But of course.

Cut and Run

Tesla shocked the auto industry this week after its CEO Elon Musk fired the entire 500 person team working on its vaunted Supercharger network, a project that's considered instrumental in facilitating EV adoption across the country with its quick and convenient charging stations.

But there's another interesting detail to this story: as pointed out by Jalopnik, citing previous reporting by Politico, before Tesla backed down from the project, it had received more than $17 million in federal grants for its Supercharger network.

In fact, the automaker is the biggest winner of the EV push in the Bipartisan Infrastructure Law passed by President Joe Biden — whom Musk is a frequent critic of — earning 13 percent of all EV charging awards.

That Tesla is now ditching or at least significantly scaling back the network — signaled by the layoffs and its backing out of Supercharger location leases — is eyebrow-raising, to say the least.

Cash Cow

Yet as far as benefiting from big government money goes, $17 million is a drop in the bucket for Musk, who's publicly criticized — if not smeared — other entities, including NPR, for receiving such funding.

SpaceX alone, arguably Musk's most successful venture, has received more than $15.3 billion worth of government contracts since 2003, most of which is from NASA.

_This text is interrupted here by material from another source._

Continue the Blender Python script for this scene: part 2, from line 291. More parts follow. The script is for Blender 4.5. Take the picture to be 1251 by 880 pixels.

But it also continues to earn quite a bit from the Department of Defense; Reuters reported last month that SpaceX, as part of a staggering $1.8 billion contract signed with the DoD in 2021, was building a spy satellite network for a US intelligence agency.

Slow Death

Musk's culling of the Supercharging team could raise questions about how those federal grants are being put to use. The decision is especially puzzling given that Tesla's charging network is by far the largest in the country. It's so dominant, in fact, that other automakers like Rivian and Ford have adopted Tesla's NCAS charging standard.They may be regretting that now.

Still, amid reported confusion among automakers, Musk took to X-formerly-Twitter to assure that he wasn't fully giving up on the program.

"Tesla still plans to grow the Supercharger network, just at a slower pace for new locations and more focus on 100 percent uptime and expansion of existing locations," he said.

Even if Musk is telling the truth here, firing your entire department seems like overkill. Who's left holding the bag? Well, we know who's holding the one stuffed full of federal money, at least.